Perché il duca, raffrenato l'ardore suo dai consigli de' capitani che gli erano
appresso, per non si commettere se non con vantaggio alla fortuna, si ritirò a
Santa Agata, terra del duca di Ferrara; dove, essendo diminuito di fanti e in
mezzo delle terre ferraresi, e partita già quella parte delle genti d'arme
della Chiesa la quale aveva rivocata il pontefice, attendeva a fortificarsi; ma
soprasedutovi pochi dì, avuta notizia aspettarsi di nuovo nel campo degl'inimici
dugento lancie e mille fanti svizzeri mandati dal re di Francia subito che e'
fu arrivato in Asti, si ritirò nella cerca di Faenza, luogo tralle mura di
quella città e uno fosso, il quale lontano circa uno miglio della terra e
circondandola tutta rende quel sito molto forte; per la ritirata del quale gli
inimici venneno nell'alloggiamento, abbandonato da lui, di Santa Agata.

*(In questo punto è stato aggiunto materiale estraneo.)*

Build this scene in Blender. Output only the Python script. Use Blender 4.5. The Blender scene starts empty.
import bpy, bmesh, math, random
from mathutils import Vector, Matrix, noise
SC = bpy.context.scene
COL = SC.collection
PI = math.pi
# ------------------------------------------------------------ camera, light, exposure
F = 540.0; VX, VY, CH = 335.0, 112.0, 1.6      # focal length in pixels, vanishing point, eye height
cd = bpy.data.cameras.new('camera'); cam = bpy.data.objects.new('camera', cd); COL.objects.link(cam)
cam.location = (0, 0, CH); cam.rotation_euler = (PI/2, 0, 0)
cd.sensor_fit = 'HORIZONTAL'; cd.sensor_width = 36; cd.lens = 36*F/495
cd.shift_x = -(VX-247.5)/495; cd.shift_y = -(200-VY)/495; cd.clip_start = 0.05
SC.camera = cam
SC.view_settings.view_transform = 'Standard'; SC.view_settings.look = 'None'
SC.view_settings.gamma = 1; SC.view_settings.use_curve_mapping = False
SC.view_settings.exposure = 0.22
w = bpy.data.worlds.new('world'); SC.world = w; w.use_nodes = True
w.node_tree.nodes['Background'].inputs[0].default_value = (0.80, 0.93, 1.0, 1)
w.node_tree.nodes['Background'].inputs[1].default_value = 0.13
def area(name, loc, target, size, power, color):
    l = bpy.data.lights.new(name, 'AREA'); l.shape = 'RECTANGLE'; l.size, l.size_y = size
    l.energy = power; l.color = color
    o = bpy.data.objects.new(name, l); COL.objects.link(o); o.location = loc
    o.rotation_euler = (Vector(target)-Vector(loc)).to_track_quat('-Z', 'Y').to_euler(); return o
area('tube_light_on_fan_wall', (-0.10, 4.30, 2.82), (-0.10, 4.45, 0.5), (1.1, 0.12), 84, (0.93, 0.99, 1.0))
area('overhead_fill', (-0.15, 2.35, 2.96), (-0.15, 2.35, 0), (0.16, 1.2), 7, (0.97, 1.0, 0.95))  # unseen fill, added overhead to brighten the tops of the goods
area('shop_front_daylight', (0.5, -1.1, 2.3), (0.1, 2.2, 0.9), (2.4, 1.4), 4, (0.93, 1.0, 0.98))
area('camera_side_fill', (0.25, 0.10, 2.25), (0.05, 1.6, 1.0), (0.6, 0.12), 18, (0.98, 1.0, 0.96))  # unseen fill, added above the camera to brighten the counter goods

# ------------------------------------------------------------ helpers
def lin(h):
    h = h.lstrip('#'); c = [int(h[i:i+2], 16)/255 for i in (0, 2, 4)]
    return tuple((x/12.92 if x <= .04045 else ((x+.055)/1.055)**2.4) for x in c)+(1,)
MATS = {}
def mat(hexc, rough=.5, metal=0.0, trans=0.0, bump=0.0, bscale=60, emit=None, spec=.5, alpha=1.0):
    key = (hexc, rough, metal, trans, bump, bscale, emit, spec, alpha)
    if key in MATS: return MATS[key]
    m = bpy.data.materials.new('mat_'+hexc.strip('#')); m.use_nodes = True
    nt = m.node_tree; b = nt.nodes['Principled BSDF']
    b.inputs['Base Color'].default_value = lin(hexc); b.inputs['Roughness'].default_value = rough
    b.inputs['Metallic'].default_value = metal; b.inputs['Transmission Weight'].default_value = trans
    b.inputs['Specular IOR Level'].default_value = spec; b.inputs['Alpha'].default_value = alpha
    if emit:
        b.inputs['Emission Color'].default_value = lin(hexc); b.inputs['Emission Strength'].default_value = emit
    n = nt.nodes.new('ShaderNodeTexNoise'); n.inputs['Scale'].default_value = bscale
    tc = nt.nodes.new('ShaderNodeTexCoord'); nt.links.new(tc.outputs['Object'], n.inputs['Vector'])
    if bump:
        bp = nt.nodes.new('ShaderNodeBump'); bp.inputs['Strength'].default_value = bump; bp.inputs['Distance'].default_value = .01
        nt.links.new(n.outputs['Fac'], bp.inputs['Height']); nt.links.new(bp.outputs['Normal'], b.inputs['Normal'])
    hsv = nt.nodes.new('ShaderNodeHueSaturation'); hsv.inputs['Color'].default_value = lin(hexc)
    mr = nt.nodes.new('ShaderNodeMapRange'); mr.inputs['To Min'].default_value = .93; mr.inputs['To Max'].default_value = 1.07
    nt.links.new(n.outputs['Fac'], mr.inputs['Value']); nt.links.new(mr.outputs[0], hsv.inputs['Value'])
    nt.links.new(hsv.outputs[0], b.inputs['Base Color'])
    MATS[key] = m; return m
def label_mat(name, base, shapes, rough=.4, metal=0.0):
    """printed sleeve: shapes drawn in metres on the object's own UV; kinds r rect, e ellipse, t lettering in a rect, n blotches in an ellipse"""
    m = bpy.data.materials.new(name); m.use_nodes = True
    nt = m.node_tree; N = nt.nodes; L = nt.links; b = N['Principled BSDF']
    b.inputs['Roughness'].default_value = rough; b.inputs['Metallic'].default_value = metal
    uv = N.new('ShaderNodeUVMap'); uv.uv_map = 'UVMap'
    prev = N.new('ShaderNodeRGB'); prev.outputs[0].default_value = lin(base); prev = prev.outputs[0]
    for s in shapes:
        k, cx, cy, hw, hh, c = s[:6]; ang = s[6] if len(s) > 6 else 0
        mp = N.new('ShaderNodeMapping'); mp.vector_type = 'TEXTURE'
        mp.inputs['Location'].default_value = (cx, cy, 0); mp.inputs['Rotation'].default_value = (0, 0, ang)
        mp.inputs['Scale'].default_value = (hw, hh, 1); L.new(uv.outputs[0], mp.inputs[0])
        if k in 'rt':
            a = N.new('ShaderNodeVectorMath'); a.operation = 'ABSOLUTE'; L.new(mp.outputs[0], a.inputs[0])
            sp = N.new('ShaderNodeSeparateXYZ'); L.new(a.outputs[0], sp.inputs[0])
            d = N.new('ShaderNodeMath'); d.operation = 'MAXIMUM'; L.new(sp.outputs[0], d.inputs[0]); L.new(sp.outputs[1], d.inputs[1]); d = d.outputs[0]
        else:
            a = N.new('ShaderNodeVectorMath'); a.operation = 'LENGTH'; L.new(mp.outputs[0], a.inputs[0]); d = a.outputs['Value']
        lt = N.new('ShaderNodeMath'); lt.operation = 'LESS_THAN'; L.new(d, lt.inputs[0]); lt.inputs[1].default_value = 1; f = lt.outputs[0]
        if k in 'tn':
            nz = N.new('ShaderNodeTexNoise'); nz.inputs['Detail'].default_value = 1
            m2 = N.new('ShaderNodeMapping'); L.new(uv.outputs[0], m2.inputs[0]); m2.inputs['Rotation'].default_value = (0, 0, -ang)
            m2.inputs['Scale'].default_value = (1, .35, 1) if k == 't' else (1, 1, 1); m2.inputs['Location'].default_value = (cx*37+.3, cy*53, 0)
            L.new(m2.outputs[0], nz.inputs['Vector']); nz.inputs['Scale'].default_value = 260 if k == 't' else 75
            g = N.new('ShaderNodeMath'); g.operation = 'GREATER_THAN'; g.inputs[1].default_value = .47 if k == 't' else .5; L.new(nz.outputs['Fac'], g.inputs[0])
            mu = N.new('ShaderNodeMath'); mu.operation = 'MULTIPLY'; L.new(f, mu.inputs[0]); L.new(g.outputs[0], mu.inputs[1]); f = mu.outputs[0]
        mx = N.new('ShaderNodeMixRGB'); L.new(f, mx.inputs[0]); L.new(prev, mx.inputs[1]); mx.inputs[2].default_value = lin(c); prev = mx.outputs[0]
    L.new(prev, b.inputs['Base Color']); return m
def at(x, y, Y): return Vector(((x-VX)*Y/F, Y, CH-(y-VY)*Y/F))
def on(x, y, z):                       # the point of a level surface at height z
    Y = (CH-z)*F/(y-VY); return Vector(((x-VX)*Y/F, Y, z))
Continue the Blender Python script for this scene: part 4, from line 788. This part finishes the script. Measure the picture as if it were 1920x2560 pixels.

Dimostrossi certamente animoso l'uno esercito e l'altro quando vedde l'inimico
inferiore, ma quando le cose erano quasi pareggiate, ciascuno fuggiva il
tentare la fortuna; perché (quel che rarissime volte accade che uno medesimo
consiglio piaccia a due eserciti inimici) pareva a' franzesi e agli sforzeschi
ottenere l'intento per il quale si erano mossi di Lombardia se impedivano che
gli aragonesi non passassino più innanzi, e il re Alfonso, riputando acquisto
non piccolo che i progressi degli inimici insino alla vernata si ritardassino,
aveva commesso espressamente al figliolo e ordinato a Gianiacopo da Triulzi e
al conte di Pitigliano che non mettessino senza grande occasione in potestà
della fortuna il regno di Napoli, che era perduto se quell'esercito si perdeva.